Notre société peut-elle se passer de citoyens mieux outillés, mieux informés et plus rationnels dans leur rapport aux débats démocratiques ?
La réforme du lycée a instauré en classe de seconde l’obligation pour les lycéens de choisir deux « enseignements d’exploration », parmi lesquels doit figurer au moins un enseignement d’ « économie » à choisir entre l’enseignement de Sciences Economiques et Sociales et un enseignement d’économie-gestion. L’enseignement de SES a été choisi par 85% des élèves cette année, ce qui confirme l’attractivité forte des sciences sociales au lycée depuis leur introduction il y a quarante ans. C’est une excellente chose qu’un plus grand nombre de lycéens ait accès à cette « troisième culture », aux côtés des humanités et des sciences de la nature. Il convient cependant de s’interroger sur les conditions déplorables de cette progression. Les SES héritent du statut « d’enseignement d’exploration » mais, contrairement à d’autres enseignements qui partagent ce statut, l’ « exploration » ne peut pas s’appuyer sur les acquis d’un enseignement obligatoire au collège ou en seconde. Cette spécificité n’est pourtant pas prise en compte. Avec un volume horaire réduit à 90 minutes par semaine en classe entière dans la plupart des établissements et un programme encore plus ambitieux que par le passé, la qualité de l’enseignement des SES en seconde connaît une dégradation sans précédent. En si peu de temps et dans ces conditions, l’acte pédagogique se réduit bien souvent à un survol, sans que les élèves ne puissent véritablement s’approprier les concepts, méthodes et raisonnements des différentes sciences sociales qu’ils découvrent.

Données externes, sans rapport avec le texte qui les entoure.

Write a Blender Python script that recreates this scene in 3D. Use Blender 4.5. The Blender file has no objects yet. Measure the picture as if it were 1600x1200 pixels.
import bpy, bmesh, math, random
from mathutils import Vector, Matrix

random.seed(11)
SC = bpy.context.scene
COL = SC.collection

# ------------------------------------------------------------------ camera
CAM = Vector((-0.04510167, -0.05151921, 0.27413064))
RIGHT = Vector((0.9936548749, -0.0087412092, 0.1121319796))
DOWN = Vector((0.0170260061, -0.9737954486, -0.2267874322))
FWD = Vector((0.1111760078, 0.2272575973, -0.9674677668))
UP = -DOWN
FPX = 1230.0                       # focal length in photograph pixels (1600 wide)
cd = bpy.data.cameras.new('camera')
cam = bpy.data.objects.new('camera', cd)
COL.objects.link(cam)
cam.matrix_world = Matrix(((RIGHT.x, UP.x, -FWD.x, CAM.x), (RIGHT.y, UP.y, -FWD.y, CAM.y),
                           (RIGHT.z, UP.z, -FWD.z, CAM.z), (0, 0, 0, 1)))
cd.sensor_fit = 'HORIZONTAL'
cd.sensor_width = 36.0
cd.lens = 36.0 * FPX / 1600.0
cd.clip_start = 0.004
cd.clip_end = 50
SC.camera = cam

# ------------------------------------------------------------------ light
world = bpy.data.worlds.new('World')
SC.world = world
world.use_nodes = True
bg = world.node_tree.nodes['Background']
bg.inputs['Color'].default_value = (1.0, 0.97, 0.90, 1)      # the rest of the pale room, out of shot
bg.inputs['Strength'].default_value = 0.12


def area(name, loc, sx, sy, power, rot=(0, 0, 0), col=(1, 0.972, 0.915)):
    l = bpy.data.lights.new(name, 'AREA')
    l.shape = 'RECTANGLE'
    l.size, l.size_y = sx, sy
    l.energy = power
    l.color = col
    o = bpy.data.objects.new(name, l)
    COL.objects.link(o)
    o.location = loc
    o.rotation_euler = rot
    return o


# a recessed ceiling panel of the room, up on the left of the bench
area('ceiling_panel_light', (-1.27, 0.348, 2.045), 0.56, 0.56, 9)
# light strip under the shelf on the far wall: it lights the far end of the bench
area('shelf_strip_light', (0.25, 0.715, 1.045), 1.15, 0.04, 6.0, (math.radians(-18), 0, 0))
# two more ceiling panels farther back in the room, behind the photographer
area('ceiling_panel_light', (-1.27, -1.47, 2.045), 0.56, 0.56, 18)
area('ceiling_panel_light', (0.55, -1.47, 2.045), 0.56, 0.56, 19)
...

Exclues du tronc commun de seconde, alors qu’elles sont absentes du collège et constituent la discipline centrale de la série ES (deuxième série du baccalauréat général en effectifs), les SES ont pourtant toute légitimité à être enseignées de façon obligatoire en seconde avec un horaire adapté à l’ambition des programmes, à la hauteur de la contribution de cet enseignement à la formation citoyenne des élèves.
C’est pourquoi nous demandons au Ministre de l’Education Nationale que les SES, plébiscitées par les lycéens, ne soient plus traitées comme un « enseignement d’exploration » parmi d’autres mais soient intégrées dans le tronc commun de la classe de seconde avec un horaire revalorisé, comprenant des dédoublements obligatoires, sans lesquels l’initiation aux démarches spécifiques des sciences sociales ne peut être sérieusement envisagée.